Israel's right-wing has welcomed Trump's election, with key members of Netanyahu's coalition calling for an end to the idea of a Palestinian state, the basis of years of negotiations.

Kerry's upcoming speech has led to further concern in Israel, with officials fearing he could lay out parameters for restarting long-stalled peace efforts that they oppose.

Beyond that, plans by France to hold an international Middle East peace conference on January 15 is another point of worry for Israel.

Officials are concerned that Kerry's speech and the conference could lead to further action against Israel that would then be taken to the Security Council for approval before Trump takes office.

- US frustration -

Israel has already taken diplomatic steps in response to what it calls the "shameful" UN resolution.

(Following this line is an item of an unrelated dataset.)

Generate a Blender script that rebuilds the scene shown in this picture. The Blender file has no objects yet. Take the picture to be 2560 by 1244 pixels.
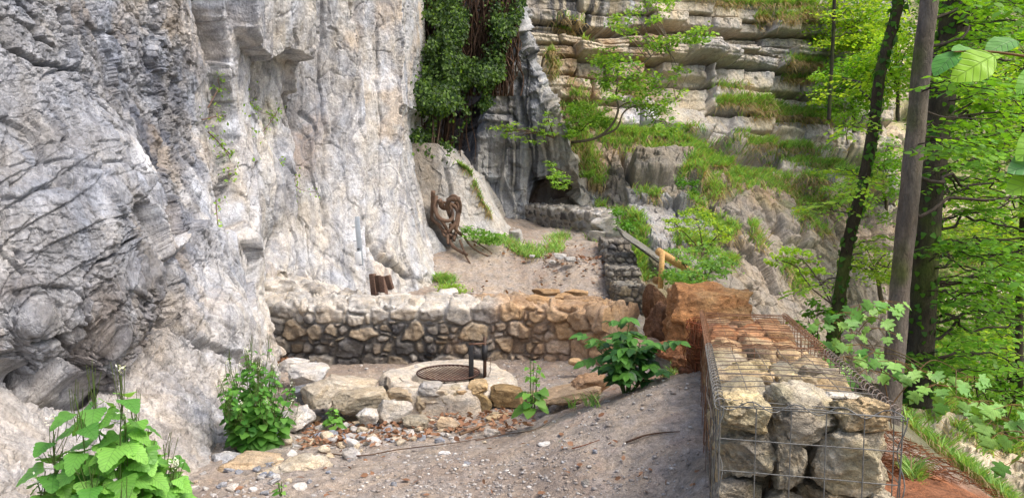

On Tuesday, the foreign ministry said it was "temporarily reducing" visits and work with embassies of nations that voted for it.

On Christmas Day, it summoned ambassadors of countries that voted for the resolution while Netanyahu also met US ambassador Daniel Shapiro.

Security Council members such as Russia, China and Britain are key to Israeli diplomacy or trade, and some analysts suggested the measures being taken were more symbolic than substantive.

Washington is Israel's most important ally and provides it with more than $3 billion per year in military aid.

It has traditionally acted as Israel's diplomatic protector, often shielding it from resolutions it opposes.

But Obama's administration has become increasingly frustrated with settlement building in east Jerusalem and the West Bank, which Israel occupied in 1967.